13-year-old programmer on a mission to educate 100,000 aspiring coders
June 5, 20171.4K views0 comments
When most of us were making our way through first grade, Tanmay Bakshi was a programming prodigy.
His love affair with computer programming started out as fun and games at the tender age of five. “Computers just fascinated me with how they could do anything. They were like magic,” Bakshi told Quartz in an interview. “Just seeing my name on the screen or just seeing the color of the screen change, it was really fascinating. I wanted to know what went behind it and how it actually worked.”
“At five, everything was like a toy for me. I didn’t know that people did programming as a job, that people were paid to do this,” he said. “My dad [also a programmer by profession] was able to see that curiosity and was able to help me nurture that passion,” Bakshi said. His initial rendezvous with programming included experimenting with simple languages like FoxPro, Bash, and VB (Visual Basic).
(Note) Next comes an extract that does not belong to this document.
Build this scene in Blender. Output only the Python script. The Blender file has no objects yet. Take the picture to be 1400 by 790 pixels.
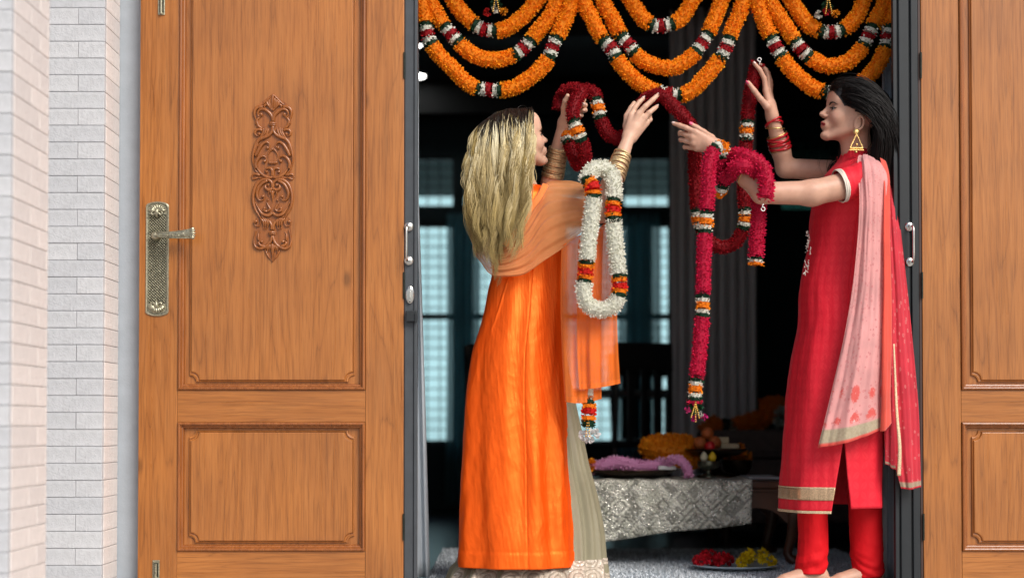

After Bakshi forayed into the world of programming, there was no stopping him. He designed his first major application when he was eight. By age nine, when most of us were still learning basic arithmetic, he had released his first iOS app, called ‘tTables,’ that helped kids learn multiplication tables. At 12, Bakshi became IBM Watson’s youngest programmer, even detecting a bug in the system. (Since then, IBM has invited Bakshi to conduct a main-stage session at its annual conference, and he continues to work under mentors at the company.)
Now, the 13-year-old is also an author and a teacher.
In 2011, Bakshi launched YouTube videos—Tanmay Teaches—designed to teach budding coders the tricks of the trade. “I started it with a goal, which was to help and reach out to 100,000 aspiring coders and beginners to help them along their journey of learning programming,” said Bakshi. “I’ve reached around the 3,900 mark there.” He has also authored a book titled “Hello Swift,” a beginners’ guide for iOS app developers.
With his packed schedule, the one thing the Ontario, Canada, resident doesn’t have time for is going to a traditional school. For the past two and a half years, Bakshi has been homeschooled. When he’s not coding, creating YouTube tutorials, or serving as a keynote speaker for the likes of Apple, Walmart, IBM—and soon, India’s IT industry association NASSCOM—he enjoys biking and playing table tennis.
These days, Bakshi is working on a project, “The Cognitive Story,” that is trying to help a quadriplegic woman communicate. “When she was seven, she could communicate properly. Now she’s twenty-nine and she cannot communicate at all,” Bakshi said about “Boo,” who is named after the only sound she can make. “Now we’re really trying to see how we can use the cognitive tech to augment her ability to communicate with the outside world.” Bakshi’s role in the project is to use cognitive computing, deep neural networks, and artificial intelligence technology to decipher EEG brain waves in order to try and understand what she’s saying.
Below are a few more glimpses into Bakshi’s life from his conversation with Quartz.
Who is your role model?
Steve Jobs, because of how he was so passionate about everything he would do, and how he had this perseverance to stay dedicated no matter what.
What advice would you give to aspiring young programmers with big ambitions?
There are three things I’d like to say here: Start small, start easy, and start playing. First of all, you have to be passionate about programming before you can program. You have to not be afraid of errors and you have to just keep trying. Every time you find a solution to an error, you’re never going to face it again. Every time, you do that, you’re just getting better and better at programming. And, of course, every problem has a solution.
If you were not a programmer, what would you be?
I definitely think a teacher. I absolutely love to share my knowledge. Whatever I learnt here, everybody does not need to spend their time and their energy to learn what I’ve already learnt, that I can show them. And really, why reinvent the wheel of knowledge when you already have someone who can share it with you?
What’s one thing on your wish list that you haven’t done yet?
One of the things I always wanted to do is get my book signed by Amitabh Bachchan.